One dissenting Board member argued that a separate technological arts test is appropriate. He first asserted that no court has expressly decided the question:
[O]ne can scrutinize as many court decisions as one may like, but there is no decision out there which unequivocally holds that the claimed invention on appeal before us must be granted a patent. Likewise, there is no decision out there that unequivocally holds that the claimed invention on appeal must be denied a patent. Thus, in my view, the issue before us raised by the examiner is one of first impression.
[Slip op. at 10.]
This dissenter then addressed the majority’s discussion of the three categories of nonstatuory subject matter listed by the Supreme Court in Diamond v. Diehr and by other courts, asserting that the list was not exhaustive:
The majority is of the view that every invention is patentable unless it is nothing more than an abstract idea, a law of nature or a natural phenomenon, each of which has been held to be unpatentable by court decisions. These categories of nonstatutory subject matter did not come to us by Scripture, however, but instead, resulted from some enlightened individual raising the question of whether such subject matter should be patented.
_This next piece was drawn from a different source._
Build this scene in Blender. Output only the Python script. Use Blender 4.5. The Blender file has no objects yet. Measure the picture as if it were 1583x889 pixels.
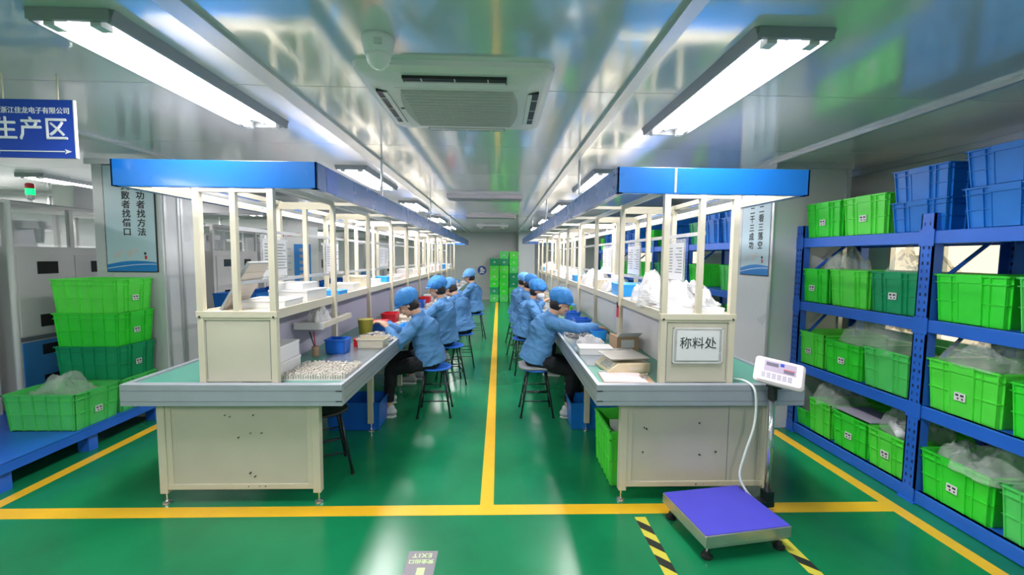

Inventions within these categories certainly can be claimed in a manner which technically comply with 35 U.S.C. § 101. The point is that there is no absolute law that says that every category of nonstatutory subject matter has been decided for all time.
[Slip op. at 11-12.]
This dissenting administrative patent judge concludes that the Examiner’s technological arts test should have been affirmed “because the process as claimed is not tied to any known science or technology.” (Slip op. at 12.) He then offers an interesting speculation about what America’s Founders would have concluded:
It is interesting to note that the claimed invention could have been performed by the writers of the Constitution using only the knowledge available at that time. I find it ludicrous, however, to think that the writers of the Constitution would have found the idea of providing compensation to an executive, as claimed, to be something that would qualify for a patent.
[Id.]
The second dissenting Board member in Lundgren agrees with the majority that there is no separate technological arts test, but urges another ground for rejecting Lundgren’s application for nonstatutory subject matter. His decision examines the definitions of such terms as “technology,” “science,” and “engineering”; reviews the case law extensively;[1] and identifies three possible tests for determining whether process claims recite patentable material:
a transformation test;
an exceptions-to-patentability test; and
a useful-concrete-and-tangible result test.